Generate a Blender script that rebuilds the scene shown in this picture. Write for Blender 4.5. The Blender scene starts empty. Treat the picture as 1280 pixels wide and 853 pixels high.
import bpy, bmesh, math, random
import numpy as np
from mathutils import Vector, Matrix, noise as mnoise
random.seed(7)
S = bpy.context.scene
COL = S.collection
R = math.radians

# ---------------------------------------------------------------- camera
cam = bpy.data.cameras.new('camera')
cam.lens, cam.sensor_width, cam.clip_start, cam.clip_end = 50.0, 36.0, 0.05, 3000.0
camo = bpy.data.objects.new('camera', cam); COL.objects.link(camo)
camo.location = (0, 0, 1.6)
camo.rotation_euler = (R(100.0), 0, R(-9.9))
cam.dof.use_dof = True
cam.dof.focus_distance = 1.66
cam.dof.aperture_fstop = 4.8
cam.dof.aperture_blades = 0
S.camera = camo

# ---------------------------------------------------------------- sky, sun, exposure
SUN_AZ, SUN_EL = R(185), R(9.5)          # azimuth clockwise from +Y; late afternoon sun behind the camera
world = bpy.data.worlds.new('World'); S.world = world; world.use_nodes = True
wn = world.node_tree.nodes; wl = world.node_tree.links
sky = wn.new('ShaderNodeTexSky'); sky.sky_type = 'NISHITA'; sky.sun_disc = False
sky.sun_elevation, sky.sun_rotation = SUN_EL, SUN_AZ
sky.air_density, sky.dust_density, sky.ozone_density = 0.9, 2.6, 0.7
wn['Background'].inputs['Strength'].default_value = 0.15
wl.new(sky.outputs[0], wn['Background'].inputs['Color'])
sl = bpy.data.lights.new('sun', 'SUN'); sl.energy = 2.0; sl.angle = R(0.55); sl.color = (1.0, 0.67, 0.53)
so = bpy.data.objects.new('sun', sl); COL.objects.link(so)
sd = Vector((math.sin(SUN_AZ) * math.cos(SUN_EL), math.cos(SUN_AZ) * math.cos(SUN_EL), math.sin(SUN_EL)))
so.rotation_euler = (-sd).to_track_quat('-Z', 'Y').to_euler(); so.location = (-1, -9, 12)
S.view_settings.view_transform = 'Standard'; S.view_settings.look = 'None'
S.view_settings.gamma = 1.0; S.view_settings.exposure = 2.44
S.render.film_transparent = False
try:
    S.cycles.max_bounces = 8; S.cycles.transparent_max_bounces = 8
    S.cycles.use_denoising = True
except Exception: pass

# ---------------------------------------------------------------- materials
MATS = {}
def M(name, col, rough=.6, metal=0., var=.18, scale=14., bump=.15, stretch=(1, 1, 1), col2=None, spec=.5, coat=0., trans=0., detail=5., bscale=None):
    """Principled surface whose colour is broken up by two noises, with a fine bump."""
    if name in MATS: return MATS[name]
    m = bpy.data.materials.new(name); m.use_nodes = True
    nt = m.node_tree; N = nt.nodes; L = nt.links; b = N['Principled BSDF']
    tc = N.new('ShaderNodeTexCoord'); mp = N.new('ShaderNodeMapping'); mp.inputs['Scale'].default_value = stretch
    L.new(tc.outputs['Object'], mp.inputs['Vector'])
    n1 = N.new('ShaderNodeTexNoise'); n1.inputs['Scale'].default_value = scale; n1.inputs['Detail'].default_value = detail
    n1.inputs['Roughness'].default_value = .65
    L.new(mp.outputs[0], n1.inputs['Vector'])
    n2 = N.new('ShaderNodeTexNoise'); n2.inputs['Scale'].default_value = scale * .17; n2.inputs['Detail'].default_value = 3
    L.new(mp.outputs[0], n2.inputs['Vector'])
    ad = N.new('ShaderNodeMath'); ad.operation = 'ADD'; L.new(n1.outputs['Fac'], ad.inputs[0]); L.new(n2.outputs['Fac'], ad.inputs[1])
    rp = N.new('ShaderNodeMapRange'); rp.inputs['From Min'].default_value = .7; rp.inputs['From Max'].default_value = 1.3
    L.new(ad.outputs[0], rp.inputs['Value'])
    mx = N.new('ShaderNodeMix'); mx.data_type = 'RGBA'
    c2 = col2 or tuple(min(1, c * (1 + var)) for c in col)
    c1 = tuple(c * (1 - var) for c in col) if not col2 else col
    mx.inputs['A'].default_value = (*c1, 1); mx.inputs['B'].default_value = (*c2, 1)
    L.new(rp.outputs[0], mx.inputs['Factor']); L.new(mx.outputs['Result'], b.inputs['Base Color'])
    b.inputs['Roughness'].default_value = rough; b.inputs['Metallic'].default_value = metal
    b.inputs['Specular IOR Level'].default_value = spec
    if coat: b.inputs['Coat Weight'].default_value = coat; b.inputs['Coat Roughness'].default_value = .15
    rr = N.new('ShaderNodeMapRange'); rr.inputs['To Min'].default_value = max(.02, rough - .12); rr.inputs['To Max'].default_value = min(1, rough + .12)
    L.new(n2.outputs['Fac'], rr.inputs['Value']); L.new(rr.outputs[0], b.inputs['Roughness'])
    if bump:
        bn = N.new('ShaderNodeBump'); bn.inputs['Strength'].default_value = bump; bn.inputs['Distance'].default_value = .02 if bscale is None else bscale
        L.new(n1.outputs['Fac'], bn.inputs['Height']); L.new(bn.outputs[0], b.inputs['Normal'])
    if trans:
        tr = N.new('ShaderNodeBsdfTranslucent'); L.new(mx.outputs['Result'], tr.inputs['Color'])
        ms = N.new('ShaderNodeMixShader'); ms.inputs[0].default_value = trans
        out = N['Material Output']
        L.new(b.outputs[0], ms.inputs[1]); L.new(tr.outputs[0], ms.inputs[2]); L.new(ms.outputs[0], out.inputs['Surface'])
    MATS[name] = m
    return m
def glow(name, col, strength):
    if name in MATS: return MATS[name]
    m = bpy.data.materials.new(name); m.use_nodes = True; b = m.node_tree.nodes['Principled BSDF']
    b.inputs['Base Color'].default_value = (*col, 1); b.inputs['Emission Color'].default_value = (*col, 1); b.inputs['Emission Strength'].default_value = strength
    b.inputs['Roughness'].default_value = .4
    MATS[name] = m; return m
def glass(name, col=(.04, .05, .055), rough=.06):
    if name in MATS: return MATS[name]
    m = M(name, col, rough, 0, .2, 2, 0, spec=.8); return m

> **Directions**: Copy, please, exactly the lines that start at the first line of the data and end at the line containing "R = math.radians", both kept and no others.

> **Exercise output**:
Generate a Blender script that rebuilds the scene shown in this picture. Write for Blender 4.5. The Blender scene starts empty. Treat the picture as 1280 pixels wide and 853 pixels high.
import bpy, bmesh, math, random
import numpy as np
from mathutils import Vector, Matrix, noise as mnoise
random.seed(7)
S = bpy.context.scene
COL = S.collection
R = math.radians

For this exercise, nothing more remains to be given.